One thing is for sure, with climate change a topic at the forefront of today's and tomorrow's news, sustainability will continue to be a priority for landscape architects and designers.

Crawford said water management is at the heart of his firm's sustainability work. "It very much is top of mind, and it's an approach we take with every project regardless of the client perspective, mainly because a lot of it just makes sense from a cost standpoint and a performance standpoint," he said.

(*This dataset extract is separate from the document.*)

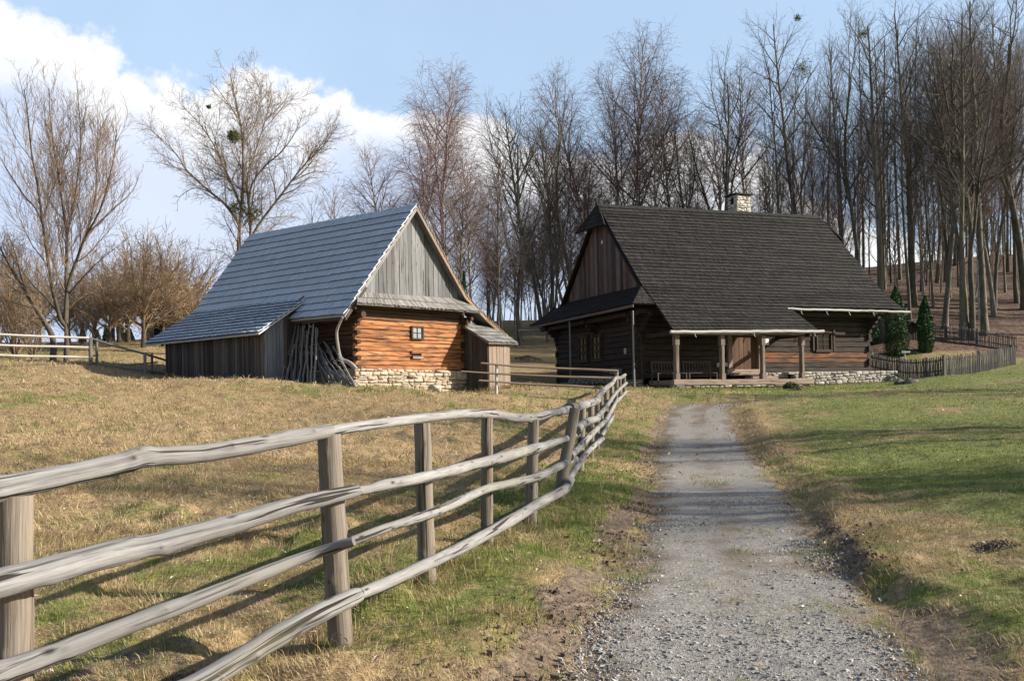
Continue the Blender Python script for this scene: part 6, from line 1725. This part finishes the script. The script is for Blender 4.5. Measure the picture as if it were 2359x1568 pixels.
# ------------------------------------------------------------------ small things
def make_misc():
    # picket fence of the garden: near run, gate post, return run and back run
    def picket(plan, label, n, hgt, posts, seed, tops=.12):
        rr = random.Random(seed)
        pts = np.array(plan, float); d = np.concatenate([[0], np.cumsum(np.linalg.norm(np.diff(pts, axis=0), axis=1))])
        def pos(s):
            i = int(np.clip(np.searchsorted(d, s, side='right') - 1, 0, len(pts) - 2)); f = (s - d[i]) / (d[i + 1] - d[i]); p = pts[i] + (pts[i + 1] - pts[i]) * f
            return np.array([p[0], p[1], hz0(p[0], p[1])]), unit(np.array([*(pts[i + 1] - pts[i]), 0]))
        b0, _ = pos(d[-1] / 2)
        th = thing('picket_fence', b0, label, 'fence', 'picket fences round the farmhouse garden')
        for k in range(n):
            b, x = pos(d[-1] * (k + .5 + rr.uniform(-.15, .15)) / n); nn = np.array([x[1], -x[0], 0]); h = hgt + rr.uniform(-.06, .06)
            mb = MB(); tube(mb, [b - [0, 0, .02], b + [rr.uniform(-.02, .02), 0, h * .5], b + [rr.uniform(-.03, .03), 0, h * .97], b + [rr.uniform(-.03, .03), 0, h]], [.026, .026, .024, .008], 5, True, rr.random())
            mb.build('picket', M['picket'], th)
        for hh in (.3, .82):
            mb = MB(); P_ = []
            for s in np.linspace(0, d[-1], 14):
                b, x = pos(s); nn = np.array([x[1], -x[0], 0]); P_.append(b - nn * .05 + [0, 0, hgt * hh])
            tube(mb, P_, .035, 6, True, .5); mb.build('rail', M['picket'], th)
        for s in posts:
            b, x = pos(d[-1] * s); nn = np.array([x[1], -x[0], 0]); mb = MB(); beam(mb, b - nn * .13 - [0, 0, .2], b - nn * .13 + [0, 0, hgt + .06], .15, .15, up=x, bev=.02, t=.9); mb.build('post', M['picket'], th)
    A = at(2004, 850, 52.5)[:2]; B = at(2170, 858, 46.5)[:2]; Cc = at(2340, 845, 51)[:2]; D_ = at(2345, 835, 55)[:2]; E_ = at(2145, 830, 57)[:2]; F_ = at(2010, 832, 60)[:2]
    picket([A, B], 'near run of the grey picket fence from the farmhouse to the gate post', 78, 1.02, (.0, .42, .78, 1.0), 1)
    picket([B + (Cc - B) * .02, Cc], 'right run of the picket fence turning away from the gate post', 70, 1.05, (.5, .98), 2)
    picket([F_, E_, D_], 'far run of the picket fence at the foot of the leaf-covered bank', 90, .95, (.2, .55, .75), 3)
    # low shed behind the fence
    o = at(2079, 842, 56.5); o[2] = hz0(o[0], o[1]); F2 = Frame(o, 78); W = F2.W
    s = thing('garden_shed', o, 'low dark plank shed with a pitched roof between the two junipers', 'shed')
    mb = MB(); boards(mb, F2, (0, 0), (1.2, 0), lambda f: 0, lambda f: .85 + .35 * (1 - abs(2 * f - 1)), .15, .02, (0, -1), tb=.2, tv=.3, seed=5); boards(mb, F2, (0, 1.6), (0, 0), lambda f: 0, lambda f: .85, .15, .02, (-1, 0), tb=.2, seed=6); boards(mb, F2, (1.2, 0), (1.2, 1.6), lambda f: 0, lambda f: .85, .15, .02, (1, 0), tb=.2, seed=7); boards(mb, F2, (1.2, 1.6), (0, 1.6), lambda f: 0, lambda f: .85 + .35 * (1 - abs(2 * f - 1)), .15, .02, (0, 1), tb=.2, seed=8); mb.build('wall', M['house_log'], s)
    mb = MB()
    for sg in (-1, 1):
        e = .6 + sg * .75; q = [W((.6, -.2, 1.22)), W((.6, 1.8, 1.22)), W((e, 1.8, .77)), W((e, -.2, .77))]; nn = unit(np.cross(q[1] - q[0], q[3] - q[0])); nn = nn if nn[2] > 0 else -nn; slab(mb, [p + nn * .04 for p in q], nn, .04)
    mb.build('roof', M['darkroof'], s)
    # white-topped garden post
    b = at(2085, 852, 50.5); b[2] = hz0(b[0], b[1]); p = thing('garden_post', b, 'slim garden post with two white cross boards behind the picket fence', 'post')
    mb = MB(); beam(mb, b, b + [0, 0, 1.25], .09, .09, up=(1, 0, 0), bev=.01); mb.build('stake', M['pale_rail'], p)
    mb = MB(); beam(mb, b + [-.2, -.06, 1.22], b + [.28, -.06, 1.22], .03, .09, bev=.004); beam(mb, b + [-.05, -.06, .55], b + [.32, -.06, .55], .03, .12, bev=.004); mb.build('cross_board', M['white'], p)
    # far building behind the orchard
    o = at(333, 777, 66); o[2] = hz0(o[0], o[1]) - .1; F3 = Frame(o, 95); W = F3.W
    s = thing('distant_shed', o, 'distant dark shed with a cream side wall half hidden by orchard twigs', 'shed')
    mb = MB(); slab(mb, [W((0, 0, 0)), W((1.25, 0, 0)), W((1.25, 0, 1.25)), W((0, 0, 1.25))], unit(-F3.b), .1); slab(mb, [W((0, 0, 0)), W((0, 2, 0)), W((0, 2, 1.2)), W((0, 0, 1.2))], unit(-F3.a), .08); mb.build('door', M['navy'], s)
    mb = MB(); slab(mb, [W((1.25, -.03, 0)), W((3.0, -.03, 0)), W((3.0, -.03, 1.75)), W((1.25, -.03, 1.75))], unit(-F3.b), .1); slab(mb, [W((3, 0, 0)), W((3, 2, 0)), W((3, 2, 1.7)), W((3, 0, 1.7))], unit(F3.a), .08); mb.build('wall', M['cream'], s)
    mb = MB(); slab(mb, [W((-.1, -.2, 1.3)), W((3.2, -.2, 1.85)), W((3.2, 2.2, 2.1)), W((-.1, 2.2, 1.55))], np.array([0, 0, 1.]), .07); mb.build('roof', M['darkroof'], s)
    # boulders and the little bush at the terrace
    def boulder(x, y, Y, s, label, m='greystone'):
        b = at(x, y, Y); b[2] = hz0(b[0], b[1]); V = []; k, q = 12, 8
        for i in range(q + 1):
            p = math.pi * i / q
            for j in range(k):
                u = 2 * math.pi * j / k; d = np.array([math.sin(p) * math.cos(u), math.sin(p) * math.sin(u), math.cos(p)])
                r = 1 + .35 * math.sin(d[0] * 3.1 + x) * math.cos(d[1] * 2.7 + d[2] * 3) + RND.uniform(-.07, .07); V.append(b + d * r * np.array(s) + [0, 0, s[2] * .35])
        F = [(i * k + j, (i + 1) * k + j, (i + 1) * k + (j + 1) % k, i * k + (j + 1) % k) for i in range(q) for j in range(k)]
        mb = MB(); mb.add(V, F, None, .55 if m == 'sandstone' else .035, True); o = mb.build('boulder', M[m], None, b); o.location = [float(v) for v in b]; tag(o, label, 'stone', 'stones by the terrace end')
    boulder(2098, 881, 43.5, (.30, .2, .17), 'grey boulder in the grass right of the terrace wall')
    boulder(2072, 878, 43.8, (.22, .2, .16), 'small stone slab leaning at the end of the terrace wall')
    boulder(1001, 904, 32.6, (.28, .2, .17), 'pale stone bulging from the grass at the barn footing', 'sandstone')
    b = at(1822, 893, 40.4); b[2] = hz0(b[0], b[1]); t = thing('small_bush', b, 'small leafy green bush growing in front of the porch sill', 'bush')
    n = 900; d = NR.normal(0, 1, (n, 3)); d /= np.linalg.norm(d, axis=1)[:, None]; d[:, 2] = np.abs(d[:, 2]); mb = MB()
    leaf_cloud(mb, b + d * (NR.random(n) ** .4 * .34)[:, None] * [1.1, 1, .85] + [0, 0, .04], .045, NR.random(n)); mb.build('foliage', M['bushleaf'], t)
    mb = MB(); tubes_fast(mb, [(np.array([b, b + d[i] * .15, b + d[i] * .3]), np.array([.01, .008, .005])) for i in range(40)], 4); mb.build('stems', M['bark_brown'], t)
    # molehills
    lump_mound(tuple(at(440, 1525, 5.15)[:2]), 420, .20, .06, 'crumbly brown molehill in the foreground below the lowest rails')
    lump_mound(tuple(at(2292, 1292, 8.0)[:2]), 300, .17, .035, 'brown molehill in the lawn at the right picture edge')
    lump_mound(tuple(at(1840, 905, 38.5)[:2]), 90, .45, .12, 'dark molehill before the footpath in front of the farmhouse')
    lump_mound(tuple(at(1215, 768, 60)[:2]), 90, .8, .25, 'dark molehill on the sunlit slope between the buildings')

# ------------------------------------------------------------------ light, sky, camera
SUN_AZ, SUN_EL = 93.0, 25.0
def make_world():
    w = bpy.data.worlds.new('World'); scene.world = w; w.use_nodes = True; t = w.node_tree; t.nodes.clear()
    N = lambda ty, **k: _set(t.nodes.new('ShaderNode' + ty), **k)
    def _set(n, **k):
        for a, v in k.items(): setattr(n, a, v)
        return n
    L = t.links.new
    def m(op, a, b=0.0, clamp=False):
        n = N('Math', operation=op, use_clamp=clamp)
        for i, v in ((0, a), (1, b)):
            if isinstance(v, bpy.types.NodeSocket): L(v, n.inputs[i])
            else: n.inputs[i].default_value = v
        return n.outputs[0]
    out = N('OutputWorld'); sky = N('TexSky', sky_type='NISHITA', sun_disc=False)
    sky.sun_elevation = math.radians(SUN_EL); sky.sun_rotation = math.radians(SUN_AZ); sky.air_density = 1.0; sky.dust_density = 1.6; sky.ozone_density = 1.6; sky.altitude = 300
    co = N('TexCoord'); sep = N('SeparateXYZ'); L(co.outputs['Generated'], sep.inputs[0])
    az = m('ARCTAN2', sep.outputs[0], sep.outputs[1]); el = m('ARCSINE', sep.outputs[2])
    # top of the cloud bank as a function of the compass direction
    cr = N('ValToRGB'); E_ = cr.color_ramp; E_.interpolation = 'B_SPLINE'
    pts = CLOUD_EDGE
    lo, hi = -1.2, 1.2
    L(m('DIVIDE', m('SUBTRACT', az, lo), hi - lo), cr.inputs[0])
    st = []
    for (x, y) in pts:
        r = ray(x, y); st.append(((math.atan2(r[0], r[1]) - lo) / (hi - lo), math.atan2(r[2], math.hypot(r[0], 1))))
    st = [(0.0, -.2), (.09, .2)] + st + [(.90, .05), (1.0, -.2)]
    while len(E_.elements) < len(st): E_.elements.new(.5)
    E_.interpolation = 'LINEAR'
    for e, (p, v) in zip(E_.elements, st): e.position = p; e.color = (v, v, v, 1)
    edge = cr.outputs[0]
    def noi(sc, det, rough, dist=0, off=0):
        mp = N('Mapping'); mp.inputs['Location'].default_value = (off, off * .7, 0); L(co.outputs['Generated'], mp.inputs[0])
        n = N('TexNoise'); L(mp.outputs[0], n.inputs['Vector']); n.inputs['Scale'].default_value = sc; n.inputs['Detail'].default_value = det; n.inputs['Roughness'].default_value = rough; n.inputs['Distortion'].default_value = dist
        return n.outputs['Fac']
    n1 = noi(9, 8, .58); n2 = noi(26, 6, .6, 0, 3); n3 = noi(5, 6, .55, .3, 7); n4 = noi(3.2, 5, .55, 0, 2)
    d = m('SUBTRACT', edge, el)
    d = m('ADD', d, m('MULTIPLY', m('SUBTRACT', n1, .5), .16)); d = m('ADD', d, m('MULTIPLY', m('SUBTRACT', n2, .5), .06))
    def sm(x, a, b):
        n = N('MapRange', interpolation_type='SMOOTHSTEP'); L(x, n.inputs[0]); n.inputs[1].default_value = a; n.inputs[2].default_value = b; return n.outputs[0]
    mask = sm(d, -.004, .016)
    # density thins out downwards into pale haze
    body = sm(m('ADD', d, m('MULTIPLY', m('SUBTRACT', n3, .5), .13)), .035, .105)
    c1 = N('MixRGB'); L(body, c1.inputs[0]); c1.inputs[1].default_value = (.655, .66, .67, 1); c1.inputs[2].default_value = (.40, .475, .62, 1)
    wisp = sm(n4, .45, .75)
    c2 = N('MixRGB'); L(m('MULTIPLY', m('MULTIPLY', wisp, body), .55), c2.inputs[0]); L(c1.outputs[0], c2.inputs[1]); c2.inputs[2].default_value = (.54, .58, .66, 1)
    skys = N('MixRGB', blend_type='MULTIPLY'); skys.inputs[0].default_value = 1; L(sky.outputs[0], skys.inputs[1]); skys.inputs[2].default_value = (SKY_S, SKY_S, SKY_S, 1)
    # thin high veil that whitens the blue a little
    veil = N('MixRGB'); L(m('MULTIPLY', m('ADD', VEIL, m('MULTIPLY', sm(n4, .4, .8), .12)), m('MULTIPLY', m('SUBTRACT', 1.0, m('MULTIPLY', sm(el, .40, .80), .9)), m('SUBTRACT', 1.0, m('MULTIPLY', sm(m('ABSOLUTE', az), .8, 1.7), .8)))), veil.inputs[0]); L(skys.outputs[0], veil.inputs[1]); veil.inputs[2].default_value = (.40, .53, .71, 1)
    mx = N('MixRGB'); L(mask, mx.inputs[0]); L(veil.outputs[0], mx.inputs[1]); L(c2.outputs[0], mx.inputs[2])
    bg = N('Background'); L(mx.outputs[0], bg.inputs[0]); bg.inputs[1].default_value = WORLD_GAIN
    L(bg.outputs[0], out.inputs[0])
CLOUD_EDGE = [(-500, -420), (-100, -130), (60, -20), (155, 30), (205, 80), (255, 112), (330, 135), (400, 172), (440, 182), (468, 190), (505, 150), (545, 132), (600, 128), (640, 178), (720, 196), (800, 182), (860, 212), (930, 222), (1010, 230), (1080, 245), (1140, 275), (1250, 350), (1420, 330), (1600, 300), (1750, 380), (1950, 520), (2359, 560)]
SKY_S, VEIL, WORLD_GAIN = 0.09, 0.66, 0.85

def make_light():
    l = bpy.data.lights.new('sun', 'SUN'); l.energy = 5.0; l.angle = math.radians(.53); l.color = (1.0, .93, .82)
    o = bpy.data.objects.new('sun', l); COL.objects.link(o)
    a, e = math.radians(SUN_AZ), math.radians(SUN_EL)
    to = Vector((math.sin(a) * math.cos(e), math.cos(a) * math.cos(e), math.sin(e)))
    o.rotation_euler = to.to_track_quat('Z', 'Y').to_euler(); o.location = (40, -10, 40)

def make_camera():
    c = bpy.data.cameras.new('camera'); c.sensor_width = 36; c.lens = FOC / 2359 * 36; c.shift_y = (PY - 784) / 2359; c.clip_end = 3000; c.clip_start = .05
    o = bpy.data.objects.new('camera', c); COL.objects.link(o)
    r = Vector((_c, 0, -_s)); u = Vector((_s, 0, _c)); b = Vector((0, -1, 0))
    m = Matrix((r, u, b)).transposed().to_4x4(); m.translation = Vector(CAMP); o.matrix_world = m
    scene.camera = o
make_ground()
make_road()
make_grass()
make_litter()
make_front_fence()
make_barn()
make_house()
make_trees()
make_misc()
make_world()
make_light()
make_camera()
scene.view_settings.view_transform = 'Standard'
scene.view_settings.look = 'None'
scene.view_settings.gamma = 1.0
scene.view_settings.exposure = 0.93
scene.render.engine = 'CYCLES'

Crawford said in parks and recreation design, rainwater management is key. Managing the amount of rain that leaves a site and its quality can be done with a variety of ecological-based approaches. If a site needs irrigation—the bringing in of water—Crawford said being able to capture rainwater during large rain events and store it in a cistern or lake or pond to draw upon is a much more resilient and sustainable approach than simply piping the water offsite when it falls on the site during a rain event and then drawing from the domestic tap to irrigate.

"The water management side is a pretty intuitive way for parks to be more sustainable, and that starts with design of what actually goes into a park," he said. "We try to develop for any project what we call a water budget on the front end, meaning, 'It costs this much to build, but in order to maintain it the water budget is this. You're going to need this much water on an annual basis, and rainfall will generate this much water, so how can we capture this rainwater to offset your ongoing costs related to water consumption on the property?'"

McCauley puts it succinctly: "Sustainability and green design are inherent to professional landscape architecture. If it's not, I don't think you'll be doing a decent project."